Secondo i dati riportati, in Italia i livelli di istruzione della popolazione sono in aumento ma restano ancora inferiori alla media europea. La quota di 25-64enni in possesso di almeno un titolo di studio secondario superiore è del 61,7% nel 2018 (+0,8 punti percentuali sul 2017), contro il 78,1% della media dei nostri vicini europei. Su questa differenza incide la bassa quota di 25-64enni con un titolo di studio terziario. Si annota però un marcato vantaggio delle donne nei livelli di istruzione: possiedono almeno un diploma il 63,8% delle donne, contro il 59,7% degli uomini, mentre la differenza di genere nella media Ue è meno di un punto percentuale. Va notato poi che  livelli di istruzione femminili sono aumentati più velocemente nel tempo: in quattro anni si registrano +2,8 punti per le donne almeno diplomate (contro +2,1 punti per gli uomini) e +3,2 punti per le laureate (contro +1,6 punti).

Più istruzione corrisponde a più occupazione? Chi ha più di 30 anni direbbe di no, probabilmente scottato dalle esperienze nel precariato che dagli inizi del 2000 hanno tormentato un’intera generazione di laureati. Ma al momento, secondo il rapporto, il vantaggio occupazionale dei laureati è decisamente in crescita. In particolare lo studio evidenzia che il premio dell’istruzione – inteso come maggiore occupabilità al crescere dei livelli di istruzione – è pari a 18,4 punti nel passaggio dal titolo secondario inferiore al titolo secondario superiore e a 10,2 punti nel confronto tra quest’ultimo e il titolo terziario (19,6 e 9,4 punti, i rispettivi valori Ue).

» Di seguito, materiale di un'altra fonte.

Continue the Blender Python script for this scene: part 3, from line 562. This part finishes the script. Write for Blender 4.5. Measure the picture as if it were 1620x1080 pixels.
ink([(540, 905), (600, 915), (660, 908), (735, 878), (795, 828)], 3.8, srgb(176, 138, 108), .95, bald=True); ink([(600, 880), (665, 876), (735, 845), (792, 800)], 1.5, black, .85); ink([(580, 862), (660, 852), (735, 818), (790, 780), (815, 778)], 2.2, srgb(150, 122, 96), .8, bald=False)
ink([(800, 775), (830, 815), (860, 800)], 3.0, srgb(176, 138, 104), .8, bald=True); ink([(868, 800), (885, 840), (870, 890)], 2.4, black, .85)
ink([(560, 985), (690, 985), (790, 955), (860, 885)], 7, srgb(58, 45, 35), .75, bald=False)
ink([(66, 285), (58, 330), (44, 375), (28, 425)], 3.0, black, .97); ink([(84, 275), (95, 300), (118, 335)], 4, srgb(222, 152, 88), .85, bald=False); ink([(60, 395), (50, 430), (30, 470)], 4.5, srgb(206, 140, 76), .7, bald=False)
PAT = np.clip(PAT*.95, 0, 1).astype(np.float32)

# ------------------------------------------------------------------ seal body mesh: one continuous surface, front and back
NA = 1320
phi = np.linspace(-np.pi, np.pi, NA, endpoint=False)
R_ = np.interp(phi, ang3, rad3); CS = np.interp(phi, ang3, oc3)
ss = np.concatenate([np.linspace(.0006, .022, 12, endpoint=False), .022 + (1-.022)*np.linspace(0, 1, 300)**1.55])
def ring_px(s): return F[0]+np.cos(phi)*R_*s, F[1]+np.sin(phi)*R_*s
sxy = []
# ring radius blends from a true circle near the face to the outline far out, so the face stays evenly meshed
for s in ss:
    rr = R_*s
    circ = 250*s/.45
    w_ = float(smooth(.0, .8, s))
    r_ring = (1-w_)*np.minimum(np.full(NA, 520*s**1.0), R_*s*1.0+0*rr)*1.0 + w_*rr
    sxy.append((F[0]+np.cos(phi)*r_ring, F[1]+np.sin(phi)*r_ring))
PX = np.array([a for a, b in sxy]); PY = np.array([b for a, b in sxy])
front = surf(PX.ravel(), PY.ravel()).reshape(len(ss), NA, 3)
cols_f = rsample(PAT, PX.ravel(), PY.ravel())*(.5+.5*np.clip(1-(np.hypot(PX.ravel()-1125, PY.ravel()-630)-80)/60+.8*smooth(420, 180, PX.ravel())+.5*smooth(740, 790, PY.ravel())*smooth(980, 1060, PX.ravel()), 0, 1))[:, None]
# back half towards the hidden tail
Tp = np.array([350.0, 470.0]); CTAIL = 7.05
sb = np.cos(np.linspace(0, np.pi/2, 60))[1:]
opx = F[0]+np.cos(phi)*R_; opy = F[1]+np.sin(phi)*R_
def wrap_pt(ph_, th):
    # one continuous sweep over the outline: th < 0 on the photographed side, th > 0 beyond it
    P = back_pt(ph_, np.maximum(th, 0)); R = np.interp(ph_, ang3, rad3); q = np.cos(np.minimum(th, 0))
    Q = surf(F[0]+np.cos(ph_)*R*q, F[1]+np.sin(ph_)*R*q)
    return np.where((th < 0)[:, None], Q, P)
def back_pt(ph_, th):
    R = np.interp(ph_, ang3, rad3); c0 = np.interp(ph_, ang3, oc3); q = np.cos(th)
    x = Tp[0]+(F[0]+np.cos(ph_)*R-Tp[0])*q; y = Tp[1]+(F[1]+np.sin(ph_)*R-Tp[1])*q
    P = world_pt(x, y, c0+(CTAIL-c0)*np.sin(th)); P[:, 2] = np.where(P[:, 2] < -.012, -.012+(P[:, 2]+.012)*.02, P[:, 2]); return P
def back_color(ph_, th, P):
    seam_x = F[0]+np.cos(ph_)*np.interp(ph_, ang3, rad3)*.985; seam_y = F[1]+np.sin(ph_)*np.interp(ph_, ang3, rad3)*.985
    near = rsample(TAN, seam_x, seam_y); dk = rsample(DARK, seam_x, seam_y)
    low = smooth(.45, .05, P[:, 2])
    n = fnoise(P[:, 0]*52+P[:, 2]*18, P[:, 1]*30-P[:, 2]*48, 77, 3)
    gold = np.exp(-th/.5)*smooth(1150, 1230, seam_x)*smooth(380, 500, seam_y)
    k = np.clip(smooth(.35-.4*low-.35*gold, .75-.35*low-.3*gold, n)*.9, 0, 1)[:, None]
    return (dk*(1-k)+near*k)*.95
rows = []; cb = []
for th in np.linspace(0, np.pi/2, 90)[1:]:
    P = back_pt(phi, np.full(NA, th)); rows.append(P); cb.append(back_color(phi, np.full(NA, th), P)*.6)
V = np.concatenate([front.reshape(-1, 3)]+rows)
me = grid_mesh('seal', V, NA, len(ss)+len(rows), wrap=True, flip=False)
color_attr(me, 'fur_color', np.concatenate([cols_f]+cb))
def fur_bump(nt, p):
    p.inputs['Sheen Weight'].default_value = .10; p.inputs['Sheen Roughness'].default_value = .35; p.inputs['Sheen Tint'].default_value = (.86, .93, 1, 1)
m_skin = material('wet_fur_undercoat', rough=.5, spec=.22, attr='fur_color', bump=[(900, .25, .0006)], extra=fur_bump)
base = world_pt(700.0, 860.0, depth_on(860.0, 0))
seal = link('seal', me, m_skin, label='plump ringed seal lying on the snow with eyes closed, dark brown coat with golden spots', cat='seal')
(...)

C’è di più: se 33,6% è il tasso di occupazione dei 18-24enni che abbandonano precocemente gli studi, 78,4% è il tasso di occupazione dei 30-34enni laureati. Praticamente il doppio.

Bisogna raccontarlo a quei giovani che scelgono di abbandonare gli studi per entrare, nel peggiore dei casi, nell’esercito silente dei NEET. La quota di 18-24enni che possiedono al più un titolo secondario inferiore e sono fuori dal sistema di istruzione e formazione sale al 14,5% nel 2018 dopo la stazionarietà del 2017 e il sensibile calo registrato fino al 2016. L’uscita precoce dagli studi è decisamente più accentuata per i giovani stranieri: si parla del 37,6% contro il 12,3% degli italiani. Il profilo territoriale mette poi in luce divari molto ampi: l’abbandono degli studi prima del completamento del sistema secondario superiore o della formazione professionale raggiunge il 18,8% nel Mezzogiorno, scende al 12,2% nel Nord e registra il minimo al Centro (10,7%).

Tasto dolente, manco a dirlo, la questione femminile. Ma perché, se abbiamo detto che le donne sono tendenzialmente più istruite degli uomini? Da una parte, infatti, la buona notizia è che le giovani donne sono meno coinvolte nel fenomeno dell’abbandono scolastico precoce rispetto ai coetanei (12,3% contro 16,5%) malgrado il peggioramento nell’ultimo anno (+1,1 punti), in particolare per le straniere.  Resta però il fatto che, rispetto agli uomini, anche se per le donne osserviamo più elevati livelli di istruzione e maggiori vantaggi occupazionali al crescere del livello di istruzione, i tassi di occupazione restano ampiamente inferiori: 75,0% contro l’83,7% dei laureati maschi. In pratica dobbiamo rivedere lo stereotipo della casalinga di Voghera, che probabilmente tra una spesa e un bucato si rilassa leggendo Kant. Facciamone pure una battuta, ma non facciamone una macchietta. Non dobbiamo smettere di interrogarci sul perché questo accada e cosa serve per far sì che non accada più.